Number of combinations such that each pair of combinations has at most x elements in common?

Question

I am doing research on the sense of smell and have a combinatorics problem: I have 128 different odors (n) and I mix them in mixtures of 10 (r). There are 2.26846154e+14 different mixtures. What I want to know is: What is the size of the group of mixtures such that no mixture in the group shares more than 5 (k) odors with any other mixture in the group. I hope this makes sense. I very much appreciate your help!

Answer 1

First of all, such kind of questions are very hard to answer exactly, in particular, if the set of possibilities is so huge as in your case. However, there is a standard method to derive an upper bound on the maximum size. I will compute this upper bound in this answer.

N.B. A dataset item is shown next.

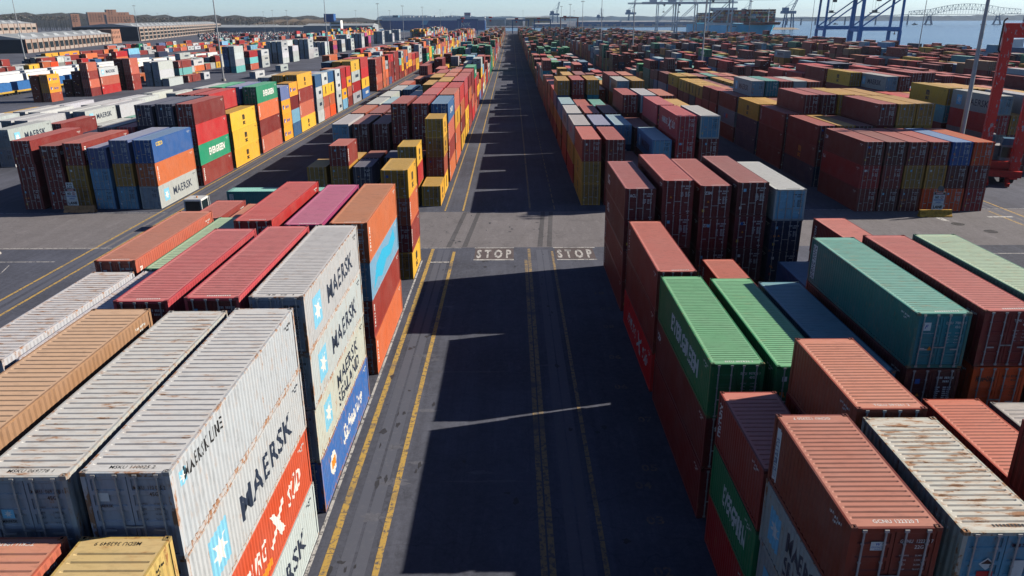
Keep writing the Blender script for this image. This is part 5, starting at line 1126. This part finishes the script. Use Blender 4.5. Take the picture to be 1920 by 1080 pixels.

Your question can be reformulated: What is the maximum size of a set $X$ of mixtures, such that each set of $6$ odors is contained in at most one mixture in $X$?

We double count the set $Y$ of pairs $(T,B)$ where $T$ is a set of $6$ odors, and $B\in X$.

There are $\binom{128}{6}$ possibilities for $T$, and each $T$ is contained in at most one $B$. So $\#Y \leq \binom{128}{6}$. On the other hand, there are $\#X$ possibilities for $B$, and each $B$ containes $\binom{10}{6}$ elements $T$. So $\#Y = \#X\cdot\binom{10}{6}$.

This yields $$ \#X \leq \frac{\binom{128}{6}}{\binom{10}{6}} \approx 1080219781813,33$$ so your group of mixtures cannot contain more than $1080219781813$ mixtures.